Exercise aim.
Can you reproduce the data beneath, keeping every line exact?

● ● ● ● ● ● ●

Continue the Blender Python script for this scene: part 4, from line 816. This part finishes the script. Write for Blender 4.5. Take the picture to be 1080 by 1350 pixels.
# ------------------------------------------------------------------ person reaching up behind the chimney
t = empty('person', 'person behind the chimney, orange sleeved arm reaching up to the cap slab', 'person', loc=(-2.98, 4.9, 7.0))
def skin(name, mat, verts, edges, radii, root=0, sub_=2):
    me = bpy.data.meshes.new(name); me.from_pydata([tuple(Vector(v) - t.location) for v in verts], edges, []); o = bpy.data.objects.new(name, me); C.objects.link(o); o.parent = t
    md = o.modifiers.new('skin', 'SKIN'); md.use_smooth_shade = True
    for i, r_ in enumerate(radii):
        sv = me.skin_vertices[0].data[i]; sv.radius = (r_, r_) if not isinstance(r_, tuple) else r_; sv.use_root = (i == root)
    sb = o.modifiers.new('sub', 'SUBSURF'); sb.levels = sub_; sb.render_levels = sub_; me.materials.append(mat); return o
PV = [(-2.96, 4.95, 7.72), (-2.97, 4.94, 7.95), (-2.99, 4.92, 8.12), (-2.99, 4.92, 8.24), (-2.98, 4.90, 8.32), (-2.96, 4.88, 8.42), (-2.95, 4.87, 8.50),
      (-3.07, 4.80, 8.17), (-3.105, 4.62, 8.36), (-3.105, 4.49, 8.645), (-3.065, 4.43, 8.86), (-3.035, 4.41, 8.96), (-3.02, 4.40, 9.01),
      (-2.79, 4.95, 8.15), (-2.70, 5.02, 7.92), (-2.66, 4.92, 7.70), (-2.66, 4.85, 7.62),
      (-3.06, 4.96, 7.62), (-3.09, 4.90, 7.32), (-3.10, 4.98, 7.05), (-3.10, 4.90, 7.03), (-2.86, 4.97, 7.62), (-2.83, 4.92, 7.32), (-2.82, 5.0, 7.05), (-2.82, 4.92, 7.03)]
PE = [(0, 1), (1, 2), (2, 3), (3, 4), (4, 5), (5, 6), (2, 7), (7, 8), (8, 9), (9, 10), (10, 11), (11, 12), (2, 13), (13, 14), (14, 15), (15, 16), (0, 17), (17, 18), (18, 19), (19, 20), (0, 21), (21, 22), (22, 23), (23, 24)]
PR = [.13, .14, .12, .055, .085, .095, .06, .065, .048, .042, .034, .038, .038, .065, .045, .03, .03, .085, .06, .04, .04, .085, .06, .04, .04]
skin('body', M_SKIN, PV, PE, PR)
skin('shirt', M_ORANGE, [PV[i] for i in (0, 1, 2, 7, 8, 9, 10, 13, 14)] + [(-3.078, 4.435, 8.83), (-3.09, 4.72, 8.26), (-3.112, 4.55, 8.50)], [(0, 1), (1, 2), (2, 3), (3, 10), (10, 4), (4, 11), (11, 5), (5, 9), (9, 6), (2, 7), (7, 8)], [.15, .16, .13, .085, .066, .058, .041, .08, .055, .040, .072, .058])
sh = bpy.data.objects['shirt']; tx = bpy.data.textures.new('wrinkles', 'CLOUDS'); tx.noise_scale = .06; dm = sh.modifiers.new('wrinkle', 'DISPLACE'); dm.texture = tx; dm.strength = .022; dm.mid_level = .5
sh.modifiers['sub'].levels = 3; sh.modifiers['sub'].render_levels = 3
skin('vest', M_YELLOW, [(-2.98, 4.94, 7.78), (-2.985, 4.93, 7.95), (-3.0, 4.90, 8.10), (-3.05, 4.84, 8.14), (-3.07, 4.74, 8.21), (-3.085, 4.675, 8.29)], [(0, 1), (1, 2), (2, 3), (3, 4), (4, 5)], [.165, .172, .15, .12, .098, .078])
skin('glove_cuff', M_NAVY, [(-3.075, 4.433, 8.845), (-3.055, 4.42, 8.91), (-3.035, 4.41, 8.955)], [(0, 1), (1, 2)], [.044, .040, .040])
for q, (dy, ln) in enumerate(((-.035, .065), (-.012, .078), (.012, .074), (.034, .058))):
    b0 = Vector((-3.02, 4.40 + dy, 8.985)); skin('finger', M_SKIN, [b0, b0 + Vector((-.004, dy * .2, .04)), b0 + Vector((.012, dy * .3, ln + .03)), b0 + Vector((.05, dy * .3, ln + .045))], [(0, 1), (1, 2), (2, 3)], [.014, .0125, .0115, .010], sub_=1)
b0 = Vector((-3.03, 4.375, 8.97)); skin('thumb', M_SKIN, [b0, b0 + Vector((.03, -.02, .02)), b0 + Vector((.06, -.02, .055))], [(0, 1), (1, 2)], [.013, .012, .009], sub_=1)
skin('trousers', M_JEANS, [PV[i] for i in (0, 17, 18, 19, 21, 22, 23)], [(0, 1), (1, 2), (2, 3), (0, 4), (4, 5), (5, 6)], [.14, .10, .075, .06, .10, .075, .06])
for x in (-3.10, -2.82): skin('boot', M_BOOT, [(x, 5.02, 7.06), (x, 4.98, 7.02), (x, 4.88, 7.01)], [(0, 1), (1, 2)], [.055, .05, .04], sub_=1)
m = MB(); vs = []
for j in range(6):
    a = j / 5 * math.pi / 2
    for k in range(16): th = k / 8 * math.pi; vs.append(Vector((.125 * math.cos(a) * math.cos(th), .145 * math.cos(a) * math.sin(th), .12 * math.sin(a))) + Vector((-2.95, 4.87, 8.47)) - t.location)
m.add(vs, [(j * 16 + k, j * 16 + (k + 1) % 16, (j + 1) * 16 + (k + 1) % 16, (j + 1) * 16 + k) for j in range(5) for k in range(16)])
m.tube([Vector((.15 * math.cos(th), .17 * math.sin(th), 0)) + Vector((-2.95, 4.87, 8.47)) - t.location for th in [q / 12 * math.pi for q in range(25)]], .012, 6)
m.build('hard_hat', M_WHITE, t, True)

● ● ● ● ● ● ●

Exercise response.
Continue the Blender Python script for this scene: part 4, from line 816. This part finishes the script. Write for Blender 4.5. Take the picture to be 1080 by 1350 pixels.
# ------------------------------------------------------------------ person reaching up behind the chimney
t = empty('person', 'person behind the chimney, orange sleeved arm reaching up to the cap slab', 'person', loc=(-2.98, 4.9, 7.0))
def skin(name, mat, verts, edges, radii, root=0, sub_=2):
    me = bpy.data.meshes.new(name); me.from_pydata([tuple(Vector(v) - t.location) for v in verts], edges, []); o = bpy.data.objects.new(name, me); C.objects.link(o); o.parent = t
    md = o.modifiers.new('skin', 'SKIN'); md.use_smooth_shade = True
    for i, r_ in enumerate(radii):
        sv = me.skin_vertices[0].data[i]; sv.radius = (r_, r_) if not isinstance(r_, tuple) else r_; sv.use_root = (i == root)
    sb = o.modifiers.new('sub', 'SUBSURF'); sb.levels = sub_; sb.render_levels = sub_; me.materials.append(mat); return o
PV = [(-2.96, 4.95, 7.72), (-2.97, 4.94, 7.95), (-2.99, 4.92, 8.12), (-2.99, 4.92, 8.24), (-2.98, 4.90, 8.32), (-2.96, 4.88, 8.42), (-2.95, 4.87, 8.50),
      (-3.07, 4.80, 8.17), (-3.105, 4.62, 8.36), (-3.105, 4.49, 8.645), (-3.065, 4.43, 8.86), (-3.035, 4.41, 8.96), (-3.02, 4.40, 9.01),
      (-2.79, 4.95, 8.15), (-2.70, 5.02, 7.92), (-2.66, 4.92, 7.70), (-2.66, 4.85, 7.62),
      (-3.06, 4.96, 7.62), (-3.09, 4.90, 7.32), (-3.10, 4.98, 7.05), (-3.10, 4.90, 7.03), (-2.86, 4.97, 7.62), (-2.83, 4.92, 7.32), (-2.82, 5.0, 7.05), (-2.82, 4.92, 7.03)]
PE = [(0, 1), (1, 2), (2, 3), (3, 4), (4, 5), (5, 6), (2, 7), (7, 8), (8, 9), (9, 10), (10, 11), (11, 12), (2, 13), (13, 14), (14, 15), (15, 16), (0, 17), (17, 18), (18, 19), (19, 20), (0, 21), (21, 22), (22, 23), (23, 24)]
PR = [.13, .14, .12, .055, .085, .095, .06, .065, .048, .042, .034, .038, .038, .065, .045, .03, .03, .085, .06, .04, .04, .085, .06, .04, .04]
skin('body', M_SKIN, PV, PE, PR)
skin('shirt', M_ORANGE, [PV[i] for i in (0, 1, 2, 7, 8, 9, 10, 13, 14)] + [(-3.078, 4.435, 8.83), (-3.09, 4.72, 8.26), (-3.112, 4.55, 8.50)], [(0, 1), (1, 2), (2, 3), (3, 10), (10, 4), (4, 11), (11, 5), (5, 9), (9, 6), (2, 7), (7, 8)], [.15, .16, .13, .085, .066, .058, .041, .08, .055, .040, .072, .058])
sh = bpy.data.objects['shirt']; tx = bpy.data.textures.new('wrinkles', 'CLOUDS'); tx.noise_scale = .06; dm = sh.modifiers.new('wrinkle', 'DISPLACE'); dm.texture = tx; dm.strength = .022; dm.mid_level = .5
sh.modifiers['sub'].levels = 3; sh.modifiers['sub'].render_levels = 3
skin('vest', M_YELLOW, [(-2.98, 4.94, 7.78), (-2.985, 4.93, 7.95), (-3.0, 4.90, 8.10), (-3.05, 4.84, 8.14), (-3.07, 4.74, 8.21), (-3.085, 4.675, 8.29)], [(0, 1), (1, 2), (2, 3), (3, 4), (4, 5)], [.165, .172, .15, .12, .098, .078])
skin('glove_cuff', M_NAVY, [(-3.075, 4.433, 8.845), (-3.055, 4.42, 8.91), (-3.035, 4.41, 8.955)], [(0, 1), (1, 2)], [.044, .040, .040])
for q, (dy, ln) in enumerate(((-.035, .065), (-.012, .078), (.012, .074), (.034, .058))):
    b0 = Vector((-3.02, 4.40 + dy, 8.985)); skin('finger', M_SKIN, [b0, b0 + Vector((-.004, dy * .2, .04)), b0 + Vector((.012, dy * .3, ln + .03)), b0 + Vector((.05, dy * .3, ln + .045))], [(0, 1), (1, 2), (2, 3)], [.014, .0125, .0115, .010], sub_=1)
b0 = Vector((-3.03, 4.375, 8.97)); skin('thumb', M_SKIN, [b0, b0 + Vector((.03, -.02, .02)), b0 + Vector((.06, -.02, .055))], [(0, 1), (1, 2)], [.013, .012, .009], sub_=1)
skin('trousers', M_JEANS, [PV[i] for i in (0, 17, 18, 19, 21, 22, 23)], [(0, 1), (1, 2), (2, 3), (0, 4), (4, 5), (5, 6)], [.14, .10, .075, .06, .10, .075, .06])
for x in (-3.10, -2.82): skin('boot', M_BOOT, [(x, 5.02, 7.06), (x, 4.98, 7.02), (x, 4.88, 7.01)], [(0, 1), (1, 2)], [.055, .05, .04], sub_=1)
m = MB(); vs = []
for j in range(6):
    a = j / 5 * math.pi / 2
    for k in range(16): th = k / 8 * math.pi; vs.append(Vector((.125 * math.cos(a) * math.cos(th), .145 * math.cos(a) * math.sin(th), .12 * math.sin(a))) + Vector((-2.95, 4.87, 8.47)) - t.location)
m.add(vs, [(j * 16 + k, j * 16 + (k + 1) % 16, (j + 1) * 16 + (k + 1) % 16, (j + 1) * 16 + k) for j in range(5) for k in range(16)])
m.tube([Vector((.15 * math.cos(th), .17 * math.sin(th), 0)) + Vector((-2.95, 4.87, 8.47)) - t.location for th in [q / 12 * math.pi for q in range(25)]], .012, 6)
m.build('hard_hat', M_WHITE, t, True)